Witam,
coś dziwnego się przydarzyło mi wczoraj. Otóż, przejechałem wczoraj cebrą około 20km, przez miasto, non stop światła, więc 1.bieg, max.2gi.
Moto się grzało fest do 108stopni. Wiatraki chodziły normalnie. Dojechałem na miejsce, zsiadłem z motoru i czekałem na kuzyna.
Po dosłownie 3-5 minutach nagle spod spodu ciurkiem poleciało około 100-200ml seledynowego płynu. Strach w oczach, olej wy*****ło...

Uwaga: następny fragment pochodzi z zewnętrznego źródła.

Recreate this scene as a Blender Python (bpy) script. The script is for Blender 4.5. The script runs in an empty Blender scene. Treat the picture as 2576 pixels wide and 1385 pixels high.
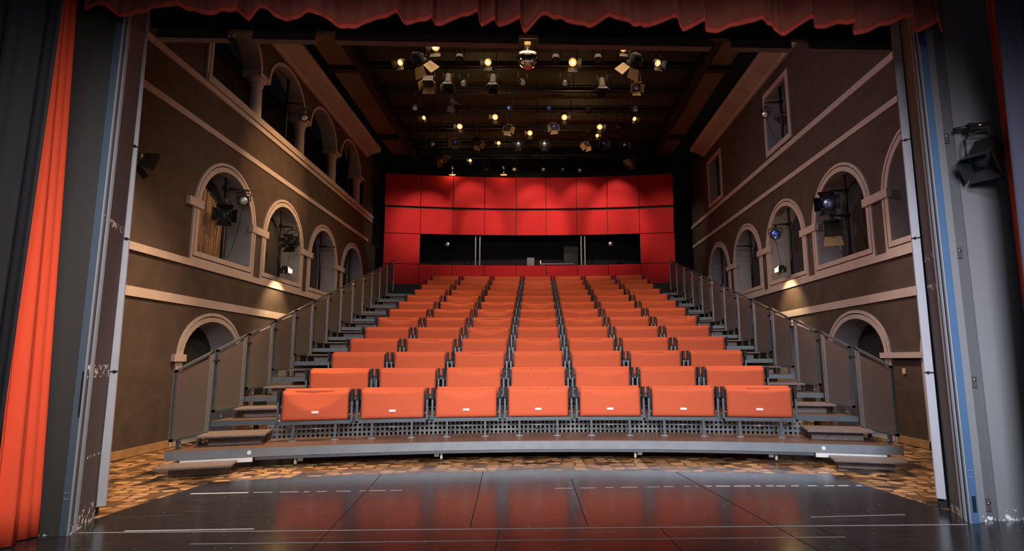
import bpy, bmesh, math, random
from math import sin, cos, pi, sqrt, radians, atan2, tan
from mathutils import Vector, Matrix
random.seed(7)
SC = bpy.context.scene
COL = SC.collection
# ------------------------------------------------------------------ camera, world, lights, exposure
W, H, F = 2576.0, 1385.0, 1440.0
PITCH, YAW, ROLL, CX = radians(8.39), radians(.72), radians(-.33), 1370.0
cam_d = bpy.data.cameras.new('camera')
cam = bpy.data.objects.new('camera', cam_d); COL.objects.link(cam)
cam_d.sensor_fit = 'HORIZONTAL'; cam_d.sensor_width = 36.0
cam_d.lens = 36.0 * F / W
cam_d.shift_x = -(CX - W / 2) / W
cam_d.clip_start = .05; cam_d.clip_end = 200
_f = Vector((sin(YAW) * cos(PITCH), cos(YAW) * cos(PITCH), sin(PITCH)))
_r = Vector((cos(YAW), -sin(YAW), 0)); _u = _r.cross(_f)
_R = _r * cos(ROLL) + _u * sin(ROLL); _U = _u * cos(ROLL) - _r * sin(ROLL)
_m = Matrix((_R, _U, -_f)).transposed().to_4x4(); _m.translation = Vector((0, 0, 1.5))
cam.matrix_world = _m
SC.camera = cam

world = bpy.data.worlds.new('dim_house'); SC.world = world
world.use_nodes = True
world.node_tree.nodes['Background'].inputs[0].default_value = (.55, .6, .75, 1)
world.node_tree.nodes['Background'].inputs[1].default_value = .045

SC.view_settings.view_transform = 'Standard'
SC.view_settings.look = 'None'
SC.view_settings.exposure = 0.0
SC.view_settings.gamma = 1.0
SC.view_settings.use_curve_mapping = False
SC.cycles.use_denoising = True
SC.cycles.max_bounces = 8
SC.cycles.sample_clamp_indirect = 4.0

def light(kind, name, loc, target, energy, color=(1, 1, 1), size=.1, size_y=None, spot=None, blend=.3, parent=None):
    d = bpy.data.lights.new(name, kind)
    d.energy = energy; d.color = color
    if kind == 'AREA':
        d.size = size
        if size_y: d.shape = 'RECTANGLE'; d.size_y = size_y
    else:
        d.shadow_soft_size = size
    if kind == 'SPOT':
        d.spot_size = radians(spot or 45); d.spot_blend = blend
    o = bpy.data.objects.new(name, d); COL.objects.link(o)
    o.location = loc
    if target is not None:
        v = Vector(target) - Vector(loc)
        o.rotation_euler = v.to_track_quat('-Z', 'Y').to_euler()
    return o

WARM = (1.0, .58, .25); COOL = (.8, .87, 1.0)
# stage work and side lights, an added fill, the house lighting grid over the seats
def area(*a, spread=180, **k):
    o = light('AREA', *a, **k); o.data.spread = radians(spread); return o
area('stage_work_light', (0, -3.2, 4.0), (0, 10.2, .75), 31, (1, .92, .88), 4.6, .5, spread=24)
area('stage_fill_light', (0, 2.2, 4.25), (0, 10.5, .6), 125, (.96, .9, 1), 6.5, .5, spread=76)
area('stage_side_light', (1.9, .5, 3.2), (4.25, 5.5, .9), 58, COOL, 1.0, 1.0, spread=62)
area('stage_side_light', (-1.8, 2.4, 3.6), (-4.5, 5.2, .7), 78, (1, .93, .88), 1.2, 1.2, spread=110)
area('house_grid_light', (0, 12.5, 9.0), (0, 14.5, 0), 300, (1, .68, .4), 7.5, 8.0, spread=120)
light('POINT', 'lens_glint_fill', (-.7, -.5, 1.75), None, 24, (.85, .92, 1), .12)  # added beside the camera only to raise glints on the lenses

# ------------------------------------------------------------------ helpers
def tag(o, label=None, cat=None, group=None, kind=None):
    if label: o['label'] = label
    if cat: o['category'] = cat
    if group: o['group'] = group
    if kind: o['kind'] = kind
    return o

def empty(name, loc=(0, 0, 0), rz=0.0, label=None, cat=None, group=None):
    o = bpy.data.objects.new(name, None); COL.objects.link(o)
    o.location = loc; o.rotation_euler = (0, 0, rz); o.empty_display_size = .1
    return tag(o, label, cat, group)

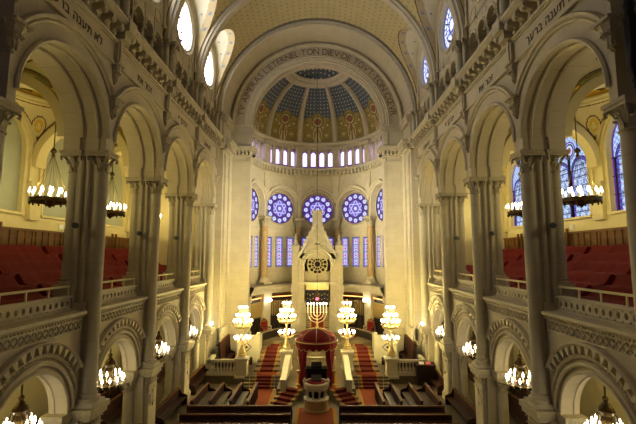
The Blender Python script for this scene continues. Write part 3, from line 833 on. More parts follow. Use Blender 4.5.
# roses, lancets, small dome windows
def p_rose(x,y):
    r=hypot(x,y); a=atan2(y,x)
    if r>.97: return 0
    k=round(a/(pi/6)); ang=k*pi/6; d=hypot(x-.78*cos(ang),y-.78*sin(ang))
    if d<.135: return 2 if d>.03 else 1
    if d<.165: return 3
    if r>.58: return 0
    if r>.54: return 3
    if star_in(x,y,.56,.024): return 2
    if r<.13: return 2
    if r<.2: return 0
    return 5 if abs(sin(6*a))>.45 else 1
GM=[M_['g_purple'],M_['g_blue'],M_['g_med'],M_['lead'],M_['g_lav'],M_['g_violet']]
g=None
def put(src,parent,first):
    if first: src.parent=parent; return
    c=src.copy(); C.objects.link(c); c.parent=parent
rose=disc_window('glass',1.7,p_rose,GM,lambda u,z,o:(u,o,z),0,0,nr=40,na=168)
m=MB(); m.arc([(.9,-.03),(.9,-.07),(.94,-.07),(.94,-.03)],0,Mfront,a1=2*pi,n=48,mi=0); m.arc([(1.66,.0),(1.66,-.08),(1.74,-.08),(1.74,.0)],0,Mfront,a1=2*pi,n=48)
rfr=m.build('window_frame',M_['lead'])
for i,b in enumerate(BAYS):
    phi=b*STEP; p=Mb(phi)(0,14.8,7.1); w=win_root(p,-phi); put(rose,w,i==0); put(rfr,w,i==0)
def p_lan(x,z):
    if abs(x)>.34 or z<.08 or z>3.12: return 1
    q=(z-.08)%.76; x=abs(x); c=hypot(x,q-.38)
    if q<.05 or q>.71: return 3
    if x>.27: return 5
    if c<.1: return 6
    if c<.22: return 2
    if c<.26: return 6 if int(z/.76)%2 else 0
    return 2 if (int((q+x)*9)%4) else 5
m=MB(); vs=[(-.4+.8*i/22,0,3.2*j/88) for j in range(89) for i in range(23)]; fs=[];mi=[]
for j in range(88):
    for i in range(22): b=j*23+i; fs.append((b,b+1,b+24,b+23)); mi.append(p_lan(-.4+.8*(i+.5)/22,3.2*(j+.5)/88))
m.add(vs,fs,mi); lan=m.build('glass',GM+[M_['g_red']],smooth=False)
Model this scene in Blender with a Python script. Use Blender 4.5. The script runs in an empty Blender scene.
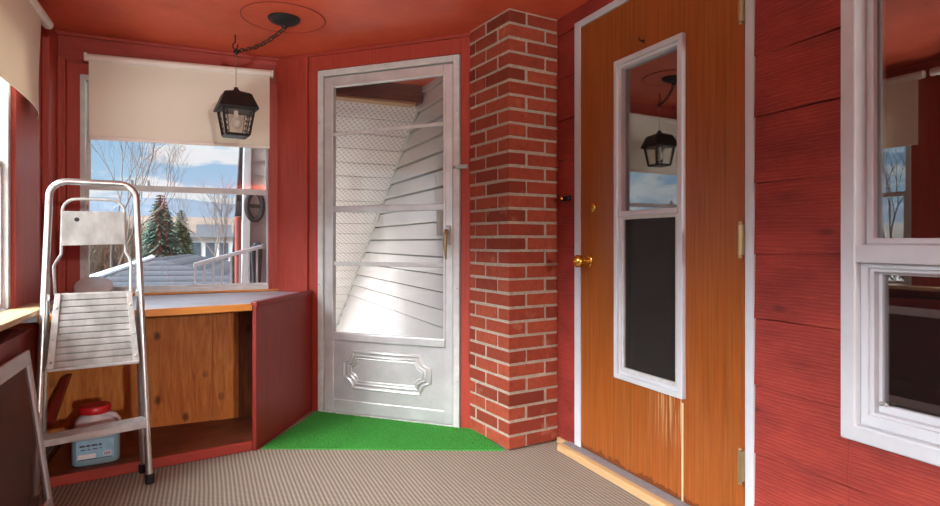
import bpy, bmesh, math, random
from mathutils import Vector, Matrix
random.seed(7)
scn = bpy.context.scene
COL = scn.collection

# ------------------------------------------------------------------ helpers
def lin(h):
    h = h.lstrip('#')
    out = []
    for i in (0, 2, 4):
        c = int(h[i:i+2], 16) / 255
        out.append(c/12.92 if c <= .04045 else ((c+.055)/1.055)**2.4)
    return (out[0], out[1], out[2], 1)

def tag(o, label=None, cat=None, group=None, kind=None):
    if label: o['label'] = label
    if cat: o['category'] = cat
    if group: o['group'] = group
    if kind: o['kind'] = kind
    return o

def empty(name, loc=(0, 0, 0)):
    o = bpy.data.objects.new(name, None)
    o.empty_display_size = .05
    COL.objects.link(o)
    o.location = loc
    return o

class MB:
    """collects shapes into ONE mesh"""
    def __init__(s, M=None):
        s.bm = bmesh.new()
        s.M = M or Matrix.Identity(4)
    def v(s, p):
        return s.bm.verts.new(s.M @ Vector(p))
    def f(s, vs):
        try: return s.bm.faces.new(vs)
        except ValueError: return None
    def box(s, a, b):
        x0, y0, z0 = a; x1, y1, z1 = b
        V = [s.v(p) for p in ((x0,y0,z0),(x1,y0,z0),(x1,y1,z0),(x0,y1,z0),(x0,y0,z1),(x1,y0,z1),(x1,y1,z1),(x0,y1,z1))]
        for q in ((0,3,2,1),(4,5,6,7),(0,1,5,4),(1,2,6,5),(2,3,7,6),(3,0,4,7)): s.f([V[i] for i in q])
        return s
    def hexa(s, P):
        V = [s.v(p) for p in P]
        for q in ((0,3,2,1),(4,5,6,7),(0,1,5,4),(1,2,6,5),(2,3,7,6),(3,0,4,7)): s.f([V[i] for i in q])
        return s
    def loft(s, rings, cap=True, closed=False):
        R = [[s.v(p) for p in r] for r in rings]
        n = len(R[0])
        m = len(R)
        for i in range(m if closed else m-1):
            a, b = R[i], R[(i+1) % m]
            for j in range(n): s.f([a[j], a[(j+1)%n], b[(j+1)%n], b[j]])
        if cap and not closed:
            s.f(R[0][::-1]); s.f(R[-1])
        return s
    def prism(s, poly, z0, z1):
        return s.loft([[(x, y, z0) for x, y in poly], [(x, y, z1) for x, y in poly]])
    def extrude(s, poly3, d):
        d = Vector(d)
        return s.loft([[Vector(p) for p in poly3], [Vector(p)+d for p in poly3]])
    def tube(s, pts, r, seg=10, closed=False, taper=None, flat=1.0):
        P = [Vector(p) for p in pts]; n = len(P)
        rings = []; up = None
        for i, p in enumerate(P):
            if closed: t = (P[(i+1)%n]-P[i-1])
            else: t = P[min(i+1, n-1)] - P[max(i-1, 0)]
            t.normalize()
            if up is None:
                up = Vector((0,0,1)) if abs(t.z) < .9 else Vector((1,0,0))
            a = t.cross(up)
            if a.length < 1e-6: a = t.orthogonal()
            a.normalize(); b = a.cross(t); b.normalize(); up = b
            rr = r if taper is None else r*taper[i]
            rings.append([p + a*math.cos(2*math.pi*k/seg)*rr + b*math.sin(2*math.pi*k/seg)*rr*flat for k in range(seg)])
        return s.loft(rings, closed=closed)
    def lathe(s, prof, c=(0,0,0), seg=28, axis='z'):
        rings = []
        for r, h in prof:
            ring = []
            for k in range(seg):
                a = 2*math.pi*k/seg
                x, y = r*math.cos(a), r*math.sin(a)
                p = {'z': (x, y, h), 'y': (x, h, y), 'x': (h, x, y)}[axis]
                ring.append((p[0]+c[0], p[1]+c[1], p[2]+c[2]))
            rings.append(ring)
        return s.loft(rings)
    def sphere(s, c, r, seg=14, rings=8, sc=(1,1,1)):
        prof = [(max(1e-4, math.sin(math.pi*i/rings)), -math.cos(math.pi*i/rings)) for i in range(rings+1)]
        return s.loft([[(c[0]+q*r*sc[0]*math.cos(2*math.pi*k/seg), c[1]+q*r*sc[1]*math.sin(2*math.pi*k/seg), c[2]+h*r*sc[2]) for k in range(seg)] for q, h in prof])
    def frame(s, x0, x1, z0, z1, w, y0, y1, wb=None, wt=None):
        """rectangular frame in local x,z with depth y0..y1; mitred, one closed ring"""
        wb = w if wb is None else wb; wt = w if wt is None else wt
        o = [(x0,z0),(x1,z0),(x1,z1),(x0,z1)]
        i = [(x0+w,z0+wb),(x1-w,z0+wb),(x1-w,z1-wt),(x0+w,z1-wt)]
        rings = []
        for k in range(4):
            rings.append([(o[k][0],y0,o[k][1]),(i[k][0],y0,i[k][1]),(i[k][0],y1,i[k][1]),(o[k][0],y1,o[k][1])])
        return s.loft(rings, closed=True)
    def build(s, name, mat, parent=None, bevel=0, smooth=False, seg=2, angle=40):
        bmesh.ops.recalc_face_normals(s.bm, faces=s.bm.faces)
        me = bpy.data.meshes.new(name)
        s.bm.to_mesh(me); s.bm.free()
        if smooth:
            me.polygons.foreach_set('use_smooth', [True]*len(me.polygons))
        me.materials.append(mat)
        o = bpy.data.objects.new(name, me)
        COL.objects.link(o)
        if smooth:
            try: me.set_sharp_from_angle(angle=math.radians(angle))
            except Exception: pass
        if bevel:
            m = o.modifiers.new('bevel', 'BEVEL'); m.width = bevel; m.segments = seg; m.limit_method = 'ANGLE'; m.angle_limit = math.radians(40)
        if parent:
            o.parent = parent
            w = Vector((0,0,0)); p = parent
            while p: w += p.location; p = p.parent
            o.location = -w
        return o

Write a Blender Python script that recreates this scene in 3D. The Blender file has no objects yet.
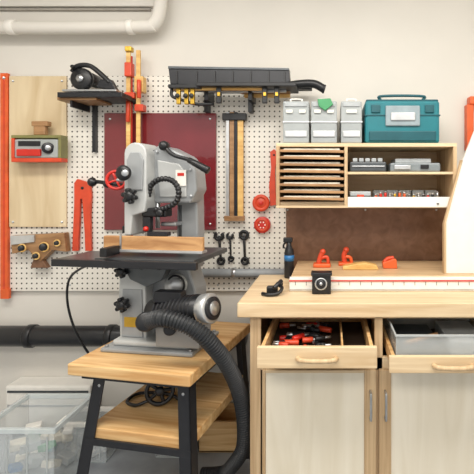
import bpy, bmesh, math, random
from mathutils import Vector, Matrix
random.seed(4)
scene = bpy.context.scene
scene.view_settings.view_transform = 'Standard'

# ---------------------------------------------------------------- surveyed dimensions
F, CX, CY, CAMZ = 420.0, 330.0, 185.0, 1.39      # survey constants (camera at origin, looking along +Y)
WALL = 2.39
def fx(u, d): return (u - CX) * d / F
def fz(v, d): return CAMZ - (v - CY) * d / F
def P(u, v, d): return Vector((fx(u, d), d, fz(v, d)))

# ---------------------------------------------------------------- materials
def lin(h):
    h = h.lstrip('#'); c = [int(h[i:i+2], 16)/255 for i in (0, 2, 4)]
    return [(x/12.92 if x <= 0.04045 else ((x+0.055)/1.055)**2.4) for x in c] + [1]
MATS = {}
def base(name):
    m = bpy.data.materials.new(name); m.use_nodes = True
    nt = m.node_tree; return m, nt, nt.nodes['Principled BSDF']
def mat(name, hexc, rough=0.5, metal=0.0, var=0.12, scale=18, alpha=1.0, bump=0.0, trans=0.0, coat=0.0):
    if name in MATS: return MATS[name]
    m, nt, b = base(name); c = lin(hexc)
    tc = nt.nodes.new('ShaderNodeTexCoord')
    n = nt.nodes.new('ShaderNodeTexNoise'); n.inputs['Scale'].default_value = scale; n.inputs['Detail'].default_value = 4
    nt.links.new(tc.outputs['Object'], n.inputs['Vector'])
    r = nt.nodes.new('ShaderNodeValToRGB')
    r.color_ramp.elements[0].position = 0.3; r.color_ramp.elements[1].position = 0.7
    r.color_ramp.elements[0].color = [x*(1-var) for x in c[:3]]+[1]
    r.color_ramp.elements[1].color = [min(1, x*(1+var)) for x in c[:3]]+[1]
    nt.links.new(n.outputs['Fac'], r.inputs['Fac']); nt.links.new(r.outputs['Color'], b.inputs['Base Color'])
    b.inputs['Roughness'].default_value = rough; b.inputs['Metallic'].default_value = metal
    b.inputs['Alpha'].default_value = alpha
    b.inputs['Transmission Weight'].default_value = trans
    b.inputs['Coat Weight'].default_value = coat
    if bump:
        bp = nt.nodes.new('ShaderNodeBump'); bp.inputs['Strength'].default_value = bump
        nt.links.new(n.outputs['Fac'], bp.inputs['Height']); nt.links.new(bp.outputs['Normal'], b.inputs['Normal'])
    MATS[name] = m; return m
def wood(name, c1, c2, stretch=(1.5, 22, 22), rough=0.45, scale=2.2):
    if name in MATS: return MATS[name]
    m, nt, b = base(name)
    tc = nt.nodes.new('ShaderNodeTexCoord'); mp = nt.nodes.new('ShaderNodeMapping')
    mp.inputs['Scale'].default_value = stretch
    nt.links.new(tc.outputs['Object'], mp.inputs['Vector'])
    n = nt.nodes.new('ShaderNodeTexNoise'); n.inputs['Scale'].default_value = scale
    n.inputs['Detail'].default_value = 6; n.inputs['Distortion'].default_value = 0.8
    nt.links.new(mp.outputs['Vector'], n.inputs['Vector'])
    r = nt.nodes.new('ShaderNodeValToRGB')
    r.color_ramp.elements[0].position = 0.32; r.color_ramp.elements[1].position = 0.66
    r.color_ramp.elements[0].color = lin(c1); r.color_ramp.elements[1].color = lin(c2)
    nt.links.new(n.outputs['Fac'], r.inputs['Fac']); nt.links.new(r.outputs['Color'], b.inputs['Base Color'])
    b.inputs['Roughness'].default_value = rough
    MATS[name] = m; return m

white_wall = mat('painted_wall', '#dbd7cf', 0.8, var=0.03, scale=3, bump=0.03)
ceil_m = mat('ceiling_paint', '#e6e4de', 0.9, var=0.02)
floor_m = mat('concrete', '#8f949a', 0.6, var=0.25, scale=5)
steel = mat('steel', '#b9bbbd', 0.3, 0.9)
alu = mat('aluminium', '#c9cbcc', 0.35, 0.7)
black = mat('black_plastic', '#151619', 0.38, var=0.2)
blackm = mat('black_steel', '#232428', 0.35, 0.2)
rubber = mat('hose_rubber', '#2a2c2f', 0.45)
grey = mat('saw_grey_paint', '#96999b', 0.35, 0.1, var=0.05)
greyl = mat('saw_light_grey', '#b9bbba', 0.35, 0.1, var=0.04)
greyd = mat('cast_iron', '#54585b', 0.35, 0.6)
red = mat('red_plastic', '#c8281c', 0.35)
orange = mat('orange_plastic', '#dd5f2b', 0.4)
redor = mat('red_orange_plastic', '#cf4727', 0.4)
brass = mat('brass', '#c9a23c', 0.3, 0.6)
white = mat('white_laminate', '#ebe8e1', 0.4, var=0.03)
cream = wood('cream_panel', '#e0d6c0', '#ece4d2', (6, 6, 0.6), 0.45)
maple = wood('maple', '#cdb088', '#e4ceaa', (1, 14, 14))
maplev = wood('maple_vertical', '#b59670', '#d6bb94', (18, 18, 0.8))
birch = wood('birch_ply', '#c9b28c', '#dfcdab', (5, 5, 0.8))
birchc = wood('birch_top', '#bd9c74', '#d6ba93', (1, 9, 9))
pine = wood('pine_top', '#c39158', '#e6c28c', (1.2, 16, 16))
fencew = wood('fence_wood', '#a27348', '#c69968', (1.5, 16, 16))
brown = wood('hardboard', '#6f4d35', '#85624a', (8, 8, 8))
trayw = wood('tray_wood', '#85603d', '#b0875d', (2, 12, 12))
yellowwood = wood('yellow_wood', '#c9974e', '#e8c37c', (2, 12, 12))
maroon = mat('maroon_gloss', '#74242a', 0.16, var=0.15, scale=4, coat=0.7)
clear = mat('clear_plastic', '#e8eff2', 0.12, alpha=0.25, var=0.02)
clear2 = mat('smoky_plastic', '#c9cfd0', 0.2, alpha=0.6, var=0.03)
lidm = mat('lid_plastic', '#dfe8ea', 0.2, alpha=0.45, var=0.03)
traycl = mat('tray_clear', '#cfd4d4', 0.1, alpha=0.38, var=0.03)
teal = mat('teal_plastic', '#16727c', 0.4, var=0.06)
teald = mat('teal_dark', '#0e525b', 0.4)
olive = mat('olive_plastic', '#7d7a4a', 0.4)
darkin = mat('dark_interior', '#3a2c20', 0.7)
blueb = mat('blue_plastic', '#2b6fa8', 0.35)
greenb = mat('green_plastic', '#3f8f5c', 0.4)
paper = mat('paper_goods', '#d8d2c2', 0.8, var=0.2, scale=30)
casel = mat('case_light_grey', '#a9aeb0', .4)

def peg():
    m, nt, b = base('pegboard_perforated')
    tc = nt.nodes.new('ShaderNodeTexCoord')
    s = nt.nodes.new('ShaderNodeVectorMath'); s.operation = 'SCALE'; s.inputs['Scale'].default_value = 1/0.0285
    f = nt.nodes.new('ShaderNodeVectorMath'); f.operation = 'FRACTION'
    sub = nt.nodes.new('ShaderNodeVectorMath'); sub.operation = 'SUBTRACT'; sub.inputs[1].default_value = (.5, .5, .5)
    mul = nt.nodes.new('ShaderNodeVectorMath'); mul.operation = 'MULTIPLY'; mul.inputs[1].default_value = (1, 0, 1)
    ln = nt.nodes.new('ShaderNodeVectorMath'); ln.operation = 'LENGTH'
    lt = nt.nodes.new('ShaderNodeMath'); lt.operation = 'LESS_THAN'; lt.inputs[1].default_value = 0.17
    mix = nt.nodes.new('ShaderNodeMix'); mix.data_type = 'RGBA'
    mix.inputs['A'].default_value = lin('#e4e0d7'); mix.inputs['B'].default_value = lin('#4f4a44')
    nt.links.new(tc.outputs['Object'], s.inputs[0]); nt.links.new(s.outputs[0], f.inputs[0])
    nt.links.new(f.outputs[0], sub.inputs[0]); nt.links.new(sub.outputs[0], mul.inputs[0])
    nt.links.new(mul.outputs[0], ln.inputs[0]); nt.links.new(ln.outputs['Value'], lt.inputs[0])
    nt.links.new(lt.outputs[0], mix.inputs['Factor']); nt.links.new(mix.outputs['Result'], b.inputs['Base Color'])
    b.inputs['Roughness'].default_value = 0.5
    return m
pegm = peg()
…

Ale był to płyn chłodniczy. Stąd moje pytanie, czy możliwe że ciśnienie tak wzrosło przez temperaturę, że wypluło nadmiar płynu?
Patrzyłem pod spód ale nie mam pojęcia skąd poleciał płyn. Będę musiał zdemontować owiewki i poszukać. Uszczelka pod głowicą to raczej nie jest, bo by kapało ciągle. Po tym jak się wylało te 150-200ml, przestało i nawet nie kapnęło później. Przejechałem 20km do domu,
temp. stała "w miejscu" tzn. norma 79st.-90st i wyglądało że wszystko jest ok.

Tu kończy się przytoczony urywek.